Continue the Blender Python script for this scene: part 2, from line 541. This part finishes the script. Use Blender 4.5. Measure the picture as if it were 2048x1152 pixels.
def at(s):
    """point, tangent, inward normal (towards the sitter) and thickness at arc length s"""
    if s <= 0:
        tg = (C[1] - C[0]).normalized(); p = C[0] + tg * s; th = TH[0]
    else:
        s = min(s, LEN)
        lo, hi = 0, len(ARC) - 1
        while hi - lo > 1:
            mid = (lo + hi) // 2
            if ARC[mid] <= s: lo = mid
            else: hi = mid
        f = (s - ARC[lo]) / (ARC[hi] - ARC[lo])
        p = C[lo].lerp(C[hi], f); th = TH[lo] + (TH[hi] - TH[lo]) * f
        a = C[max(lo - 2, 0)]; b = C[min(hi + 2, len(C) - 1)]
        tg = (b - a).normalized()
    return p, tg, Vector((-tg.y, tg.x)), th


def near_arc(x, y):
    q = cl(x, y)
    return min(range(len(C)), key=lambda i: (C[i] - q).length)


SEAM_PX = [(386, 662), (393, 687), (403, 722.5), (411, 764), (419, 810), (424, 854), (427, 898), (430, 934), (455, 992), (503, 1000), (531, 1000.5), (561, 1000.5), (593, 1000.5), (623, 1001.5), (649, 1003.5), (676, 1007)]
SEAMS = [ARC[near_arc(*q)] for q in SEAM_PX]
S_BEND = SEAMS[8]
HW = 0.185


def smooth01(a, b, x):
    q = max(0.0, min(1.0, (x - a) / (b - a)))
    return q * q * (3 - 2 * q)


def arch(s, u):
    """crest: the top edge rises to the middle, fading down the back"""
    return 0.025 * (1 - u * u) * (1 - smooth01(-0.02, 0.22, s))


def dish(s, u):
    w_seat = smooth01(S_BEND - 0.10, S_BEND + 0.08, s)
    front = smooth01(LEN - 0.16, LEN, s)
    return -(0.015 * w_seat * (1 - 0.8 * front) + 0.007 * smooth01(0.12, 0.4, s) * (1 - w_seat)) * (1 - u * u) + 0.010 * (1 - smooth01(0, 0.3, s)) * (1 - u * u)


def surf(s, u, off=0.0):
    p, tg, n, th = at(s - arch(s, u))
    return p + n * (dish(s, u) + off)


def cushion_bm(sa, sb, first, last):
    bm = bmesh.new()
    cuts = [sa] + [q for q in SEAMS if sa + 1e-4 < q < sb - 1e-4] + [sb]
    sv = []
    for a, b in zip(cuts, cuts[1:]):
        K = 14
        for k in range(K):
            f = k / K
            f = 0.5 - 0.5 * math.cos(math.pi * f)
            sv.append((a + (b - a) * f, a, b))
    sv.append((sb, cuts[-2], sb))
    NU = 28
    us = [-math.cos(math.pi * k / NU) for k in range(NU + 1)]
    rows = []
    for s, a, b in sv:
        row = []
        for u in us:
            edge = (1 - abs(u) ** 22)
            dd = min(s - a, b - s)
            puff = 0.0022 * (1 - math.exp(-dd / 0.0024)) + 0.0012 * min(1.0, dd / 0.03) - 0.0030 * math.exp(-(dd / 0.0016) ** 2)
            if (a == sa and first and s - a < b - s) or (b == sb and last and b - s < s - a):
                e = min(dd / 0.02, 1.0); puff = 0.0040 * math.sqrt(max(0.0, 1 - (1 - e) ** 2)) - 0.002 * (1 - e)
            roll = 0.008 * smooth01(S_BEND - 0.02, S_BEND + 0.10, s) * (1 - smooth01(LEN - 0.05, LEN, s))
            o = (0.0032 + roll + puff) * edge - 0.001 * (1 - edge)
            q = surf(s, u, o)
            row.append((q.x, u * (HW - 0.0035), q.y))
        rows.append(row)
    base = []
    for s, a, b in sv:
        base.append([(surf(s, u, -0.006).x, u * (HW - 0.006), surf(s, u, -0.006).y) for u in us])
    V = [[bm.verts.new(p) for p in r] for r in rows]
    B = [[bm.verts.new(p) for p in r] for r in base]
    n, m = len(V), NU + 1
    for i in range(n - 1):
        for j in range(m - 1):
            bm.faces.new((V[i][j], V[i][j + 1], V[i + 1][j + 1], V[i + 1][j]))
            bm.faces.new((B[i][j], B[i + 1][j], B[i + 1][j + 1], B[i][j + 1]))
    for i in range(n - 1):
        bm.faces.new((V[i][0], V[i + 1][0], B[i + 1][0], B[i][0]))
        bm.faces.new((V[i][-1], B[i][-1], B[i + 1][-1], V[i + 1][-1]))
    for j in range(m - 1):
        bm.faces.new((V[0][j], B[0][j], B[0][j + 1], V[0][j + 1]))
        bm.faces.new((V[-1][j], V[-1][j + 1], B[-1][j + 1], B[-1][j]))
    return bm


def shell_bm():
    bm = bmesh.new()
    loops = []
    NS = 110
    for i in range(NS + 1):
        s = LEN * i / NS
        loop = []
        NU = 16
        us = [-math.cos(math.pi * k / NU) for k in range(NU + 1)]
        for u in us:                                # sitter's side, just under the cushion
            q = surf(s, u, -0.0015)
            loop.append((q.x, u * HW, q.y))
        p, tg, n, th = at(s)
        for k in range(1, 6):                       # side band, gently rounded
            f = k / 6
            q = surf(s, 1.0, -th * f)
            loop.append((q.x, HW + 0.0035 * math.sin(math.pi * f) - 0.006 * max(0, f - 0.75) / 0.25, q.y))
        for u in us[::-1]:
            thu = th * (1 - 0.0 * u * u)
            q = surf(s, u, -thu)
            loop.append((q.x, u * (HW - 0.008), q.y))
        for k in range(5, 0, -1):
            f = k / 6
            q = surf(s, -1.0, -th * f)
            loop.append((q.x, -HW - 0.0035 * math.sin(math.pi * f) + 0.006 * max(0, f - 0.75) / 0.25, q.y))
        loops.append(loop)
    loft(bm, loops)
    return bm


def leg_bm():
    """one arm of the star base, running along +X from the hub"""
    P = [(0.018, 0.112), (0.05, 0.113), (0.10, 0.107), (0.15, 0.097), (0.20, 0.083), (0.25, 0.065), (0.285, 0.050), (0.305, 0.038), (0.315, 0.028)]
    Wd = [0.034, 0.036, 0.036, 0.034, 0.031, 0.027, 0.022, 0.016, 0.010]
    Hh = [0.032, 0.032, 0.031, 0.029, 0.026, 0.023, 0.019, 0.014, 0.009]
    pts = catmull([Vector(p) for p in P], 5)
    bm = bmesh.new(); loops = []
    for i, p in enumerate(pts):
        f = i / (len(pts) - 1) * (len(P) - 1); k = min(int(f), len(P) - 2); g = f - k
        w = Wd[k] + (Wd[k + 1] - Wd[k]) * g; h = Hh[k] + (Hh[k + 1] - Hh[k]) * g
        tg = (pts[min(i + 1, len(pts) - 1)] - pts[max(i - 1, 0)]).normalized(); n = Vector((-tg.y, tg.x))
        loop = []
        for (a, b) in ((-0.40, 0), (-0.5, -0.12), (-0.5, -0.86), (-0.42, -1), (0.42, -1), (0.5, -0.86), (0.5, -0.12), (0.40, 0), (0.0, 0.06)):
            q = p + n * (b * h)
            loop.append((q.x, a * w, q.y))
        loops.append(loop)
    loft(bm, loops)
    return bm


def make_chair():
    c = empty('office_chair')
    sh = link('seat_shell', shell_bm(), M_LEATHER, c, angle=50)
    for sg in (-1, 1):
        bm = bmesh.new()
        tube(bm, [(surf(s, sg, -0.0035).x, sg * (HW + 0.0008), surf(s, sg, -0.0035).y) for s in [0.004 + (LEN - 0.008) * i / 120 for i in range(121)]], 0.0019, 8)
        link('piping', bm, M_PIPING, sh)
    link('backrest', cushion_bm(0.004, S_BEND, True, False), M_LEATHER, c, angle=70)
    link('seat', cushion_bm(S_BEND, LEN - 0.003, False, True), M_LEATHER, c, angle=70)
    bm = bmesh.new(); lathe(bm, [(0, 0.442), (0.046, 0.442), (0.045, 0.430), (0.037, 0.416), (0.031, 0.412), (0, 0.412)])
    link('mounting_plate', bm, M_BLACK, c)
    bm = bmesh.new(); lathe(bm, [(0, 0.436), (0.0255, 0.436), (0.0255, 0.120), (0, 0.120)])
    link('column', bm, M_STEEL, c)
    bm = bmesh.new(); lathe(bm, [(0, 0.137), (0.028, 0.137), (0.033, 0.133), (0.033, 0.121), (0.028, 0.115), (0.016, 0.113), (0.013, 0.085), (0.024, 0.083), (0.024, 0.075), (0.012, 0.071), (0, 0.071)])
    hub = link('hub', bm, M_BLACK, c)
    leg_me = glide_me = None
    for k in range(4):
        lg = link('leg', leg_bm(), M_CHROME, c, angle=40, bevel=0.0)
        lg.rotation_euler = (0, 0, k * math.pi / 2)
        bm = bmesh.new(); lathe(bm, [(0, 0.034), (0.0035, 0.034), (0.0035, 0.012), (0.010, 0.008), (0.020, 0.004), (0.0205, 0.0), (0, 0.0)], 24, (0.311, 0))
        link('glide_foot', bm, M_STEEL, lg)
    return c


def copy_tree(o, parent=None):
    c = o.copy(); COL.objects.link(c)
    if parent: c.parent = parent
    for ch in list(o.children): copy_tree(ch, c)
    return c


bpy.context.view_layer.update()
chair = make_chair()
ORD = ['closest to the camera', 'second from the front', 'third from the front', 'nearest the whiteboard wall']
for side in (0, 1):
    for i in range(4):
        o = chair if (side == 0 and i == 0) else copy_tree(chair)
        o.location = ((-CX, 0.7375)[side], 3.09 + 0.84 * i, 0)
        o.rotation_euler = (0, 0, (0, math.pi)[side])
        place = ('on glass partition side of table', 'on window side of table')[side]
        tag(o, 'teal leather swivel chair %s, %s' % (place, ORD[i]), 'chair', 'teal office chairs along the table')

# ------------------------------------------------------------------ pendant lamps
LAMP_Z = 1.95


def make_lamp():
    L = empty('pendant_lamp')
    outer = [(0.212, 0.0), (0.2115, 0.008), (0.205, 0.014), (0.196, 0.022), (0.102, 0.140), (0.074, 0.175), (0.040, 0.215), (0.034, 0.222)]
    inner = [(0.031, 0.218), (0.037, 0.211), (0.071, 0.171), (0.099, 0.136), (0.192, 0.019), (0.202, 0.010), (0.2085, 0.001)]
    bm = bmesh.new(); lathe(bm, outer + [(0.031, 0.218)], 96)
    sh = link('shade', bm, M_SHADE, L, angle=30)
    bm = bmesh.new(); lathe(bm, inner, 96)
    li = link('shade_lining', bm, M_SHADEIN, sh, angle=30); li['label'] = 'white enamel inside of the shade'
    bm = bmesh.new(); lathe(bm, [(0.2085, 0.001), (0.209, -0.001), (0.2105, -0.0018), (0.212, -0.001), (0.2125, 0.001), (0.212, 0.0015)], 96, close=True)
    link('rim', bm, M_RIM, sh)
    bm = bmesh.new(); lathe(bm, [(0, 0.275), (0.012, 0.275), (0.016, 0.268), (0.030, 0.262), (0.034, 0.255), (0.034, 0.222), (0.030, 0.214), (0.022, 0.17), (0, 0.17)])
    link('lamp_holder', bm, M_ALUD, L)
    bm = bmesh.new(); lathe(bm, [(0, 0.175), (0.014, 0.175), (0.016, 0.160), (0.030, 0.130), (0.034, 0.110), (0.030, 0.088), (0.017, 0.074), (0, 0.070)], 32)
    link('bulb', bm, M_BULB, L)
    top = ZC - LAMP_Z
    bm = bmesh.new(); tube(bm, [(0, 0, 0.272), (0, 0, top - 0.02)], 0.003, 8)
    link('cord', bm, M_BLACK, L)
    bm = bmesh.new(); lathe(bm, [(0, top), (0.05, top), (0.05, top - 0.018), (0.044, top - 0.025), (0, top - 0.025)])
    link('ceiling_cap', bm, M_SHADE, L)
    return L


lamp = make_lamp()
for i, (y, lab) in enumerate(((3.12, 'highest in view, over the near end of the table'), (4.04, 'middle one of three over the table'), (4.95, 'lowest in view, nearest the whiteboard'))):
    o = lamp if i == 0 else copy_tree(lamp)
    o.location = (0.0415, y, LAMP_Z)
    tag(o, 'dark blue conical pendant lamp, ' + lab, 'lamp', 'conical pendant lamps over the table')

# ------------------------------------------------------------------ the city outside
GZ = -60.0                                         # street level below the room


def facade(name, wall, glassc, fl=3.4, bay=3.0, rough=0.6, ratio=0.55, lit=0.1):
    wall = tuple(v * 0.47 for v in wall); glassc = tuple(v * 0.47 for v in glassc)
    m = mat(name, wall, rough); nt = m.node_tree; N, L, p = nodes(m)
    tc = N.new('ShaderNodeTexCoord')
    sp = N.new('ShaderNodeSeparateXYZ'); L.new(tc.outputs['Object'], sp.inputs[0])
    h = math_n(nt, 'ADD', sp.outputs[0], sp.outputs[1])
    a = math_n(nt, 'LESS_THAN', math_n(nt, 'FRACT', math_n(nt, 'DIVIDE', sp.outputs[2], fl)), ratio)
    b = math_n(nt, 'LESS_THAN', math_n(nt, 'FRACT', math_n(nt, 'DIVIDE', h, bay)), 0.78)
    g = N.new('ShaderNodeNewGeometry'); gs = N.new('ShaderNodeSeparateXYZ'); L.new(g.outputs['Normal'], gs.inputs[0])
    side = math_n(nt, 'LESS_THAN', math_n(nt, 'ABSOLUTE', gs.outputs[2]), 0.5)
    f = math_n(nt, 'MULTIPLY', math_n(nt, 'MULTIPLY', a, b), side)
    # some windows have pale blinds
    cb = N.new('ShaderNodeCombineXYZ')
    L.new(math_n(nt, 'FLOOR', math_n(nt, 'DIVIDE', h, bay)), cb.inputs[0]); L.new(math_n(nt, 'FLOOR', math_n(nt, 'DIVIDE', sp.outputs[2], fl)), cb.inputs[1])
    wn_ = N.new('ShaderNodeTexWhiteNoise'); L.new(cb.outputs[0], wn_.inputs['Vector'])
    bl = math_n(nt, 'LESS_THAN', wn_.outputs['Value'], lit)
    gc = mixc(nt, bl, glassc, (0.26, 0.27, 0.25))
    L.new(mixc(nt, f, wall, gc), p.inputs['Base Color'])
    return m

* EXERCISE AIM
Return every line containing "from".

* RIGHT ANSWER
Continue the Blender Python script for this scene: part 2, from line 541. This part finishes the script. Use Blender 4.5. Measure the picture as if it were 2048x1152 pixels.
    """one arm of the star base, running along +X from the hub"""
ORD = ['closest to the camera', 'second from the front', 'third from the front', 'nearest the whiteboard wall']